二人はとてもよく似ている。親の庇護を受けて大学を卒業し、米国に留学して箔を付けて日本に戻って来て親の地盤を引き継いで政治家になっている。安倍総理は一応、民間企業に就職したことになっているが、世間と乖離した感覚の持ち主であることは間違いない。
よく取り上げられるメディアは二人とも産経新聞だ。安倍総理を動かしている妄念は憲法改正で、進次郎の妄念は規制緩和だ。しかし、妄念の中身がないところが二人に共通している。正しいから正しいという主張しかない。
二人とも過ちを決して認めない。コロナの流行前に後援会の飲み会に出席していたことに対する国会での発言は安倍総理と変わらない。危機管理に対する能力は二人に大差ないようだ。安倍総理も夜の会食を指摘されて居直っていた。
絶対に間違っていないと発言できるような人間を信用してはいけない。
最近、進次郎が「脱炭素社会をつくる一つの鍵となる電源は原子力だっていうのは、国際社会でも共有されている認識ではあります。」と発言している。そして他人事のように「30年で絶対に自分の目が黒いうちに成し遂げたいのは、福島の復興です。福島の原発事故が起きて、汚染された土、これを(中間貯蔵開始から30年以内に)福島の県外に運び出す、これは約束なんです。健康でいれば、見届けることができます。」と語っている記事を読んで呆れている。
人生100年、生涯現役で働けと主張している人が随分と弱気な発言だ。彼は30年後でも70歳前の働き盛りのはずだ。年金の受給は75歳以上になっているのではなかったのだろうか。年金をもらわなくとも積み立てた議員報酬を投資に回せば悠々自適なのかもしれない。
小泉元首相は脱原発、自然エネルギー社会の実現を明確にしている。進次郎は自然エネルギーのことには触れずに「一つの国で2度原発事故をやったら終わりだと思います。そのリスクを国民の皆さんと一緒にどういうふうな議論をするのか、まさにこれから、石炭の問題が一つの風穴となって前に進んだ中で、そういう議論をファクトベースでしっかりとしていくべきです。」と主張している。
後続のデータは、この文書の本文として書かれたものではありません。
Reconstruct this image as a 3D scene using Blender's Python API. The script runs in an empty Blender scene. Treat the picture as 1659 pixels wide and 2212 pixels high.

回りくど過ぎてもはや何が言いたいのかまったくわからない。おそらく、脱炭素社会で原発は不可避だと言いたいのだろう。しかし、ストレートに言うことによる批判を恐れているのだろう。国民との議論の問題であり、福島の復興は自分が健康だったら見届けられるという表現に止め、深入りしない用心深さにその狡猾さを感じてしまう。
安倍総理のやってきたことは、自分の責任が問われないで済むように数で法律を変えてきただけだ。彼の言う法が支配する社会というのは、自分に都合のいい法律を作った後の社会のことのようだ。
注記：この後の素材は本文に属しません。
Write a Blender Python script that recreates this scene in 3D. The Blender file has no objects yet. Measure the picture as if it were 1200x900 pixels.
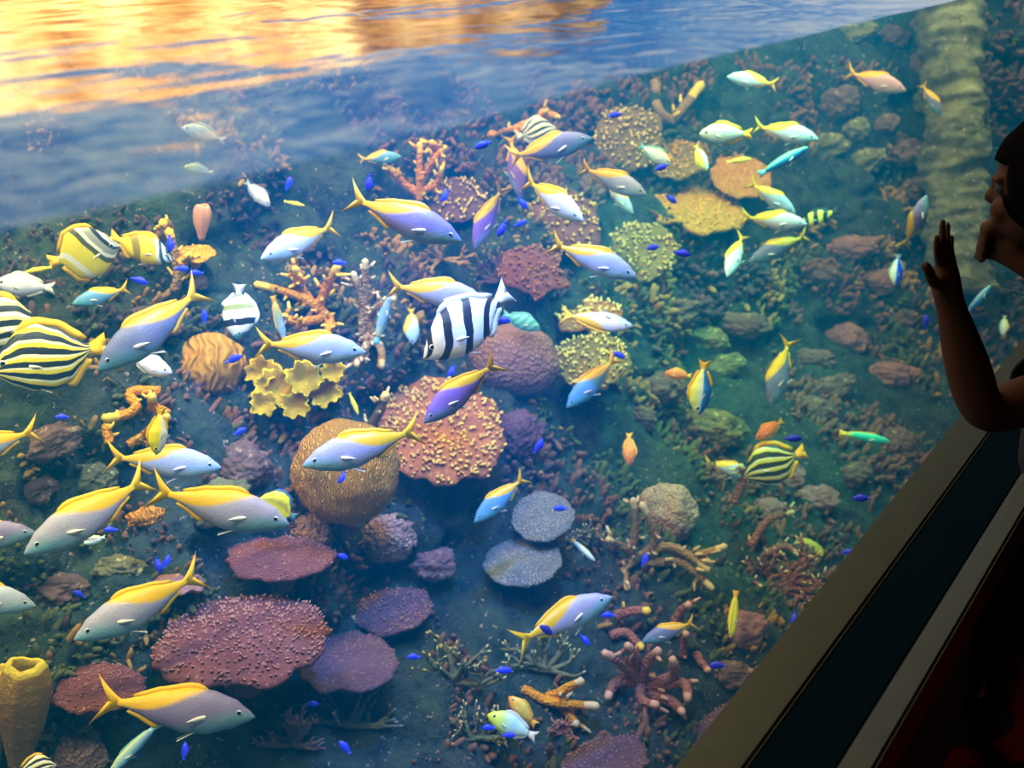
import bpy, bmesh, math, random
from mathutils import Vector, Matrix, noise
from mathutils.bvhtree import BVHTree
S = bpy.context.scene
COL = S.collection
PI = math.pi
random.seed(7)

# ------------------------------------------------------------------ view maths
FPX, CX, CY = 1200.0, 600.0, 450.0
PITCH = math.atan(573.0 / FPX)
AZ = math.atan2(1020.0, math.hypot(FPX, 573.0))
HX, HY = math.cos(AZ), math.sin(AZ)            # horizontal heading (X runs along the glass, Y into the tank)
RIGHT = Vector((HY, -HX, 0))
FWD = Vector((HX * math.cos(PITCH), HY * math.cos(PITCH), -math.sin(PITCH)))
UP = RIGHT.cross(FWD)
CAM = Vector((0, -0.364, 1.5))
WATER_Z, LEDGE_Z = 1.38, 0.64

def ray(px, py):
    """direction whose component along the optical axis is 1"""
    return FWD + RIGHT * ((px - CX) / FPX) - UP * ((py - CY) / FPX)
def P(px, py, d):
    return CAM + ray(px, py) * d
def atY(px, py, y):
    r = ray(px, py)
    return CAM + r * ((y - CAM.y) / r.y)
def atZ(px, py, z):
    r = ray(px, py)
    return CAM + r * ((z - CAM.z) / r.z)

cam = bpy.data.cameras.new('camera')
cam.sensor_width = 36; cam.lens = 36 * FPX / 1200.0
cam.clip_start = 0.02; cam.clip_end = 100
co = bpy.data.objects.new('camera', cam); COL.objects.link(co)
M = Matrix((RIGHT, UP, -FWD)).transposed().to_4x4(); M.translation = CAM
co.matrix_world = M
cam.dof.use_dof = True; cam.dof.focus_distance = 1.75; cam.dof.aperture_fstop = 4.5
S.camera = co

# ------------------------------------------------------------------ small helpers
def tag(o, label=None, cat=None, group=None, kind=None):
    if label: o['label'] = label
    if cat: o['category'] = cat
    if group: o['group'] = group
    if kind: o['kind'] = kind
    return o
def link(name, me, mats=(), parent=None, loc=None):
    o = bpy.data.objects.new(name, me); COL.objects.link(o)
    if me is not None:
        for m in mats:
            if m.name not in [x.name for x in me.materials if x]: me.materials.append(m)
    if parent is not None: o.parent = parent
    if loc is not None: o.location = loc
    return o
def mesh(name, vs, fs, smooth=True, mi=None):
    me = bpy.data.meshes.new(name)
    me.from_pydata([tuple(v) for v in vs], [], fs)
    if smooth: me.polygons.foreach_set('use_smooth', [True] * len(me.polygons))
    if mi: me.polygons.foreach_set('material_index', mi)
    me.update()
    return me
def box_mesh(name, lo, hi, bevel=0.0):
    bm = bmesh.new()
    bmesh.ops.create_cube(bm, size=1)
    for v in bm.verts:
        v.co = Vector([lo[i] + (v.co[i] + .5) * (hi[i] - lo[i]) for i in range(3)])
    if bevel: bmesh.ops.bevel(bm, geom=bm.edges[:], offset=bevel, segments=2, affect='EDGES')
    me = bpy.data.meshes.new(name); bm.to_mesh(me); bm.free()
    return me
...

責任逃れの総理と責任回避の総理候補、どちらももううんざりしている庶民は多い。そろって政界から潔く引退してほしい。二人とも、ため込んでいるだろうし、講演料も入ってくるだろうから生活に困ることはないだろう。生活に困らない人に自助努力を言われたくない。
…とコロナとうだるような暑さで天のつぶやきが聞こえてきた。幻聴だろうか?